Extract each record and reproduce it exactly.

Collection entries

* * * *

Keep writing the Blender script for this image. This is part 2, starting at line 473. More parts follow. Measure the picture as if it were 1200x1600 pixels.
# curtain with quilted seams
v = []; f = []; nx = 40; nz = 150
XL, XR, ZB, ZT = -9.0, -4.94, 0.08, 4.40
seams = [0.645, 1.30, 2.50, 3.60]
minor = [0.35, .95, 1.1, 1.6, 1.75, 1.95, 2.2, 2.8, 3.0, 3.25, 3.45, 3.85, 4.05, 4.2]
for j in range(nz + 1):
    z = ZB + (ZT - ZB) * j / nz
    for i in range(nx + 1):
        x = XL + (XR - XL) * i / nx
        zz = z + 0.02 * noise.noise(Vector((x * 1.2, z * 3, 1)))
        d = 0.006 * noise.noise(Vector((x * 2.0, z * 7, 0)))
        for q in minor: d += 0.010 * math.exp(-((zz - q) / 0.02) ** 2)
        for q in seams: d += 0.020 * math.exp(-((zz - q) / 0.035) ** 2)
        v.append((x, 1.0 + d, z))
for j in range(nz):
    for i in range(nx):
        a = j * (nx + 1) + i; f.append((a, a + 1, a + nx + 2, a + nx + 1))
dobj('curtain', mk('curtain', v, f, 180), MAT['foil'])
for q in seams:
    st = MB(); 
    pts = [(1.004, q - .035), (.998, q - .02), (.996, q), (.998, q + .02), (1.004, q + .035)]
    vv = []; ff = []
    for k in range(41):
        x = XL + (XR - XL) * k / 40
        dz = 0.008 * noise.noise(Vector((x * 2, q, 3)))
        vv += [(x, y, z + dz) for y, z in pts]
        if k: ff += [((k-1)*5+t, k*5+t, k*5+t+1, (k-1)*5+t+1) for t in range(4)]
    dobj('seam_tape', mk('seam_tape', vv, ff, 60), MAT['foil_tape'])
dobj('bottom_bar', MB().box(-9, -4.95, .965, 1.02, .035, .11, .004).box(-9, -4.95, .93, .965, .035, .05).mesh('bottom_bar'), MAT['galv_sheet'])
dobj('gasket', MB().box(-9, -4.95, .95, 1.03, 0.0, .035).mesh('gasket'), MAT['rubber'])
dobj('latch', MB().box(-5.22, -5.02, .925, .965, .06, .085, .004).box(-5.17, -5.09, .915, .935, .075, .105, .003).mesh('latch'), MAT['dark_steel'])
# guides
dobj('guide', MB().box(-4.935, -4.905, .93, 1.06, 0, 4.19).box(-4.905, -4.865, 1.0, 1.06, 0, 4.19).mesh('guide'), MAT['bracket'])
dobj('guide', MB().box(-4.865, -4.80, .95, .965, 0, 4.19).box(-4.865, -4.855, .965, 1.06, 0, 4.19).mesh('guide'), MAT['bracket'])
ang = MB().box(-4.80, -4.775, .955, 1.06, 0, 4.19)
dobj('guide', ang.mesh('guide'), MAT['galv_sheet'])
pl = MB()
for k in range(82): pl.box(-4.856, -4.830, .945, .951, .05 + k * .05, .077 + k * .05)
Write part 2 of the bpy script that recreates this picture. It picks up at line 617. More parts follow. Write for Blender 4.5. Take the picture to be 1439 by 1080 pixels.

* * * *

Exercise solution
Keep writing the Blender script for this image. This is part 2, starting at line 473. More parts follow. Measure the picture as if it were 1200x1600 pixels.
# curtain with quilted seams
v = []; f = []; nx = 40; nz = 150
XL, XR, ZB, ZT = -9.0, -4.94, 0.08, 4.40
seams = [0.645, 1.30, 2.50, 3.60]
minor = [0.35, .95, 1.1, 1.6, 1.75, 1.95, 2.2, 2.8, 3.0, 3.25, 3.45, 3.85, 4.05, 4.2]
for j in range(nz + 1):
    z = ZB + (ZT - ZB) * j / nz
    for i in range(nx + 1):
        x = XL + (XR - XL) * i / nx
        zz = z + 0.02 * noise.noise(Vector((x * 1.2, z * 3, 1)))
        d = 0.006 * noise.noise(Vector((x * 2.0, z * 7, 0)))
        for q in minor: d += 0.010 * math.exp(-((zz - q) / 0.02) ** 2)
        for q in seams: d += 0.020 * math.exp(-((zz - q) / 0.035) ** 2)
        v.append((x, 1.0 + d, z))
for j in range(nz):
    for i in range(nx):
        a = j * (nx + 1) + i; f.append((a, a + 1, a + nx + 2, a + nx + 1))
dobj('curtain', mk('curtain', v, f, 180), MAT['foil'])
for q in seams:
    st = MB(); 
    pts = [(1.004, q - .035), (.998, q - .02), (.996, q), (.998, q + .02), (1.004, q + .035)]
    vv = []; ff = []
    for k in range(41):
        x = XL + (XR - XL) * k / 40
        dz = 0.008 * noise.noise(Vector((x * 2, q, 3)))
        vv += [(x, y, z + dz) for y, z in pts]
        if k: ff += [((k-1)*5+t, k*5+t, k*5+t+1, (k-1)*5+t+1) for t in range(4)]
    dobj('seam_tape', mk('seam_tape', vv, ff, 60), MAT['foil_tape'])
dobj('bottom_bar', MB().box(-9, -4.95, .965, 1.02, .035, .11, .004).box(-9, -4.95, .93, .965, .035, .05).mesh('bottom_bar'), MAT['galv_sheet'])
dobj('gasket', MB().box(-9, -4.95, .95, 1.03, 0.0, .035).mesh('gasket'), MAT['rubber'])
dobj('latch', MB().box(-5.22, -5.02, .925, .965, .06, .085, .004).box(-5.17, -5.09, .915, .935, .075, .105, .003).mesh('latch'), MAT['dark_steel'])
# guides
dobj('guide', MB().box(-4.935, -4.905, .93, 1.06, 0, 4.19).box(-4.905, -4.865, 1.0, 1.06, 0, 4.19).mesh('guide'), MAT['bracket'])
dobj('guide', MB().box(-4.865, -4.80, .95, .965, 0, 4.19).box(-4.865, -4.855, .965, 1.06, 0, 4.19).mesh('guide'), MAT['bracket'])
ang = MB().box(-4.80, -4.775, .955, 1.06, 0, 4.19)
dobj('guide', ang.mesh('guide'), MAT['galv_sheet'])
pl = MB()
for k in range(82): pl.box(-4.856, -4.830, .945, .951, .05 + k * .05, .077 + k * .05)
Write part 2 of the bpy script that recreates this picture. It picks up at line 617. More parts follow. Write for Blender 4.5. Take the picture to be 1439 by 1080 pixels.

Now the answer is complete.